The View from HR

View from HR: Why business problems are people problems

CorrespondentJune 28, 2014 

Business people naturally speak about economic challenges and opportunities as business problems. Because these issues involve finance, engineering, marketing, regulation, sales, production, distribution, information technology, delivery or customer service, those same lenses are used to solve the “problem.”

With all due respect, this is an inadequate and risky way to view business problems.

It is obvious that people are key to forward progress in business. I am suggesting another realization: that the personal behaviors of these same people will create success or failure. Think of any business threat or idea and imagine a solution that does NOT center on personal behaviors!

Take IT and the stereotype of the geek. Is IT a window where old keyboards are exchanged and new devices acquired? Does it run the company’s black boxes and offsite services shrouded in mystery? Does it well serve the business in seizing new markets and serving old ones?

Encourage conversation

People work better, smarter and harder with people they like, respect and understand. Especially in IT, a relationship that encourages open conversation around problems and opportunities is much more likely to create strong solutions and proactive behaviors.

Ernie Smith (writing for iStock) attended an IT conference where the importance of company dynamics and a pre-existing relationship to the solving of any business challenge was discussed. How can we expect important accomplishments and innovation where there is no foundation for the conversation? If IT is all about handling emergencies behind a wall, we will get what we expect.

Personal behaviors build that wall (and not just in IT). Personal behaviors can also create an opening in that wall. Personalities and relationships will make the solutions much better, or cause the best ideas to fail.

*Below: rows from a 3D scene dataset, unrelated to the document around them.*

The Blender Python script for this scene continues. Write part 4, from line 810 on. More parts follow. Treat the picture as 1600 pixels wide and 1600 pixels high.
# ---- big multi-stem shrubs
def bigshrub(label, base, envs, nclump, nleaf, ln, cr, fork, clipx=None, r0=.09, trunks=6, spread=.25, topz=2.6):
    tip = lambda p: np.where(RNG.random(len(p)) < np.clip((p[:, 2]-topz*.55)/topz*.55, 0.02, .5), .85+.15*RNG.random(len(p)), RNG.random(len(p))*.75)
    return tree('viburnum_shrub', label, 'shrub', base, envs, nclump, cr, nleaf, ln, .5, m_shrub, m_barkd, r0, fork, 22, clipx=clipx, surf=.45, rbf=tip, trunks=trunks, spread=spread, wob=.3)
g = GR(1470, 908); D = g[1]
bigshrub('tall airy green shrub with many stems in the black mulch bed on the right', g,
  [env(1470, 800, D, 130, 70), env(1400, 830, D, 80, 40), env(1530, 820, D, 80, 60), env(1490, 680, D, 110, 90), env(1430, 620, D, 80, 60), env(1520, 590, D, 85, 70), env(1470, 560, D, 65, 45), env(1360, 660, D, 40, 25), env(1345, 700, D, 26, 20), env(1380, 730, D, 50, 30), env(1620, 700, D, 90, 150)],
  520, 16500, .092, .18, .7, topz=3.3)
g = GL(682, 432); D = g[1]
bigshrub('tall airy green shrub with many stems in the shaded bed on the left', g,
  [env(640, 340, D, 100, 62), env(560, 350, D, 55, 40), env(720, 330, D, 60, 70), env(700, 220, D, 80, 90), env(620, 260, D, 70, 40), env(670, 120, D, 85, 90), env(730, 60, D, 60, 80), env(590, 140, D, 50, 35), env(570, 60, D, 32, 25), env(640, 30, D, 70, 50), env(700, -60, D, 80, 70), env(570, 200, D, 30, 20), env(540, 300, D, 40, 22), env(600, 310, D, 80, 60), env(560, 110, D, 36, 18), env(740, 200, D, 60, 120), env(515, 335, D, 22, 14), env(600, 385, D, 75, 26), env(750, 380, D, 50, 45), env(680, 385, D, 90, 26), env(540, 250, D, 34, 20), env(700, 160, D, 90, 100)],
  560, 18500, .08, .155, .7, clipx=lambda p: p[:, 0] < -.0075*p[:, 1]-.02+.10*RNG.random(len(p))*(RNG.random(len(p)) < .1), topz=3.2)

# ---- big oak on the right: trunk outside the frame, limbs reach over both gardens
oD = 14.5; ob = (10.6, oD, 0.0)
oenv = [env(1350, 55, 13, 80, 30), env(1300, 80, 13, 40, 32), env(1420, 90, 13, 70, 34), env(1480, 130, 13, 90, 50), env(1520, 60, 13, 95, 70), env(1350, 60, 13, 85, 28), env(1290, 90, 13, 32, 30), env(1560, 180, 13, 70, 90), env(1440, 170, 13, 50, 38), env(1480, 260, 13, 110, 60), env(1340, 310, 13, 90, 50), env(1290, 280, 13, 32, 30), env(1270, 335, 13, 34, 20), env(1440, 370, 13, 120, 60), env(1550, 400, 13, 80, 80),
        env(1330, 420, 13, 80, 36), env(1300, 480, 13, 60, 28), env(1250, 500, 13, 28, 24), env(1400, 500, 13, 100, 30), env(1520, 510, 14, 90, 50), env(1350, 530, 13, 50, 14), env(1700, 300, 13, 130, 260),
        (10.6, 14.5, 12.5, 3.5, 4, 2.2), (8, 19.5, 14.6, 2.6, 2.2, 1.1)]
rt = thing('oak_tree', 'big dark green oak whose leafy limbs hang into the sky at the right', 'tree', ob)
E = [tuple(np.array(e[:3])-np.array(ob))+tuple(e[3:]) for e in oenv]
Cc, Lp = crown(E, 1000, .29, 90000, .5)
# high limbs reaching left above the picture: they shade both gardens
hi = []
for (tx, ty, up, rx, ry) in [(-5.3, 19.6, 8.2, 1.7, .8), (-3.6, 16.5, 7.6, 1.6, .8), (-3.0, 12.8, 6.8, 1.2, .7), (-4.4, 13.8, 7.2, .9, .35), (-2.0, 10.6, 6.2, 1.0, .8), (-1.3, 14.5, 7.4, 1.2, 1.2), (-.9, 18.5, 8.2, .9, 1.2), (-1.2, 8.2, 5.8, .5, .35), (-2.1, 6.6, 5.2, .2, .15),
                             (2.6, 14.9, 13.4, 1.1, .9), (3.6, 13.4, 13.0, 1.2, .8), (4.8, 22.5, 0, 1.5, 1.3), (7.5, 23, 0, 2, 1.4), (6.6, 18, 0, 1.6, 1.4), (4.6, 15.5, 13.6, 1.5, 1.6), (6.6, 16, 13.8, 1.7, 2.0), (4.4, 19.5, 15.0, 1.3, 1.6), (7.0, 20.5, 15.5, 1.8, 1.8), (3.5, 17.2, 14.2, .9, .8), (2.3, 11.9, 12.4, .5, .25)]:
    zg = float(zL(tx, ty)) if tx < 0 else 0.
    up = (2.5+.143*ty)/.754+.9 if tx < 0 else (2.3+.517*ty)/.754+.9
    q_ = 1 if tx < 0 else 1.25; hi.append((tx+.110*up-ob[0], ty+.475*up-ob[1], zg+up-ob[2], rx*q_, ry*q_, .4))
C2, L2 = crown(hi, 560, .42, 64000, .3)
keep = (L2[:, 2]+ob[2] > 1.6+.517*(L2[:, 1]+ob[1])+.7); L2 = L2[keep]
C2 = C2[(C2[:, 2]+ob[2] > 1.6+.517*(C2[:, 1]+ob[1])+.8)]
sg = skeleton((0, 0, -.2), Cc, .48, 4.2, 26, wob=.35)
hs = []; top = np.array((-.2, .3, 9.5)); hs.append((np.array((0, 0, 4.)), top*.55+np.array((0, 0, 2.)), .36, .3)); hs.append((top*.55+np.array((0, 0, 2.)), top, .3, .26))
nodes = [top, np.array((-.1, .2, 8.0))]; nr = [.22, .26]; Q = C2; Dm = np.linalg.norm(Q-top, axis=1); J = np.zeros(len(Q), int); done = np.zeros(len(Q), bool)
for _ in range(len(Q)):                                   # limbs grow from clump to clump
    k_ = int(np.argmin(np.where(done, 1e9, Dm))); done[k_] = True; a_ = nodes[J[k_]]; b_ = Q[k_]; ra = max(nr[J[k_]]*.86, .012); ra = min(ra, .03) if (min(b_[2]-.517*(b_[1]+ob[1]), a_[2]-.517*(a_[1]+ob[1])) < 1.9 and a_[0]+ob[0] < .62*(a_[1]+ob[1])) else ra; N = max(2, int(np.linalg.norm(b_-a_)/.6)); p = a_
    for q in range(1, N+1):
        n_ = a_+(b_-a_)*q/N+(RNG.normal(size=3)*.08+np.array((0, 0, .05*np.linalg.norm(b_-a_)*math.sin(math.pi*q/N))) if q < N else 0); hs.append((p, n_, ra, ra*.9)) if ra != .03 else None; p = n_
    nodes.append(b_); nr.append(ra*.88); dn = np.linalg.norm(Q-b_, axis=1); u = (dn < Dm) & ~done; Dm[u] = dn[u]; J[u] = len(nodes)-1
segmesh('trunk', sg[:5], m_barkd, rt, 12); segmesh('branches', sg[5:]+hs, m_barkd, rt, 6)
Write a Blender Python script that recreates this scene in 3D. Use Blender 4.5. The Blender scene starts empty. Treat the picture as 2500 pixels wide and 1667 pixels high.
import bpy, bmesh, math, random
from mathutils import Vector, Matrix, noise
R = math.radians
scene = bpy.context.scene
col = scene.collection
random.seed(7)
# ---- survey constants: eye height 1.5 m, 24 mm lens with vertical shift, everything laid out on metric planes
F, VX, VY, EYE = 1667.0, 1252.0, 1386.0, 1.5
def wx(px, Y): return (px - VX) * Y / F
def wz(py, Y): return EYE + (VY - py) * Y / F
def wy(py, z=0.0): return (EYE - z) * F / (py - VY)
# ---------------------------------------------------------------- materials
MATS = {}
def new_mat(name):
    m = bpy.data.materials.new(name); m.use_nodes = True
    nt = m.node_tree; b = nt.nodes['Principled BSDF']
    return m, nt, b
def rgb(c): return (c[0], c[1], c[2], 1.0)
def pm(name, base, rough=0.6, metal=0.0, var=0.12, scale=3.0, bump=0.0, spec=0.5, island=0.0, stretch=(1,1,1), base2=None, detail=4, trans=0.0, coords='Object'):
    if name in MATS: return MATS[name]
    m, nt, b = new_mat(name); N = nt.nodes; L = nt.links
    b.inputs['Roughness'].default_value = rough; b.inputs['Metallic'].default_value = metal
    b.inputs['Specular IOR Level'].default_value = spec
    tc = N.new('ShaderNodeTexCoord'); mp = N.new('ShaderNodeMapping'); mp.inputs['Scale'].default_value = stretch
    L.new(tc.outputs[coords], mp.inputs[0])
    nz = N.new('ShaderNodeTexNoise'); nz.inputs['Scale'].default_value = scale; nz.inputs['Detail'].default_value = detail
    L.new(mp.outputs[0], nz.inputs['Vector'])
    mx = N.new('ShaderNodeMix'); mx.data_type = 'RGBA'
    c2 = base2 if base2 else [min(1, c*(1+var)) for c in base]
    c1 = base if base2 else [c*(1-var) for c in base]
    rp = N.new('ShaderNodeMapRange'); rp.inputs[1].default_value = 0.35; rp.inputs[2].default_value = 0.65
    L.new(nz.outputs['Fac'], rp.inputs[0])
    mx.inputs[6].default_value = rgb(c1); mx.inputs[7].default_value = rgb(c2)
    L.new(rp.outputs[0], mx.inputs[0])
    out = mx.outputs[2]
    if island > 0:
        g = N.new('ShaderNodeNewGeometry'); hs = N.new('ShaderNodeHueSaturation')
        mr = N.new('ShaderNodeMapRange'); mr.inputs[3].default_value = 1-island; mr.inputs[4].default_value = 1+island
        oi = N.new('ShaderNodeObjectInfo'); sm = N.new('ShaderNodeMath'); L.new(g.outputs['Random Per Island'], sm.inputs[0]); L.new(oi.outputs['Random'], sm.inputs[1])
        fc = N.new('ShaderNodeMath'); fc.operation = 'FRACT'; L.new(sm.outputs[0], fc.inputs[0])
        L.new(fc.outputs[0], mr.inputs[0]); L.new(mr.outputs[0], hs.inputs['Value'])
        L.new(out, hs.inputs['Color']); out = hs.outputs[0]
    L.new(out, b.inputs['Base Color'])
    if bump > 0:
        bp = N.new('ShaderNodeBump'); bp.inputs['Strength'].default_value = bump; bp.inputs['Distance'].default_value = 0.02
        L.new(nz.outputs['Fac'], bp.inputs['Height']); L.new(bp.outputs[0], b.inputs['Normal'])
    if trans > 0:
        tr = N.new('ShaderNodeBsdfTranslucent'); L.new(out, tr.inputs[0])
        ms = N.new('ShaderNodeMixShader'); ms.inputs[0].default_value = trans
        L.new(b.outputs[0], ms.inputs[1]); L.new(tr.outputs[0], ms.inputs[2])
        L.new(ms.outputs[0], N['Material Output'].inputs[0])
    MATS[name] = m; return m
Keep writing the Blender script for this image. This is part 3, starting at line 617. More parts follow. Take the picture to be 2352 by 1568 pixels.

There surely are some “business” problems with external causes – commodity shortages and spikes, government licensing delays, lack of training and capacity for the work, a fire in the warehouse, and so on. Personal responses to those realities are critical. In the normal flow of business, personal behaviors are at the root of business issues.

Clarity, not confusion

Complexity, confusion, lack of awareness, distrust, ignorance of roles, growth beyond capacity, “left hand/right hand” problems, malevolence, no agreement on the “main thing”: all of these issues stem from poor communication caused by personalities, avoidance and habits. Business execution is about people and how they interact. To view business problems as something separate from people problems will frustrate the best laid plans.

Who owns the “personal behaviors” topic at your organization? Is it dumped on the incapable by the unwilling? Is it ignored until a critical conflict arises? Are managers and leaders rewarded for their roles creating clarity, exposing ignorance, confronting obstructionists, encouraging cross-pollination and serving as behavioral models?

Productive personal behaviors will boost your chances of success on the trail from idea to growth company.

Leaders who undervalue the role of personal behaviors along that trail may find themselves lost.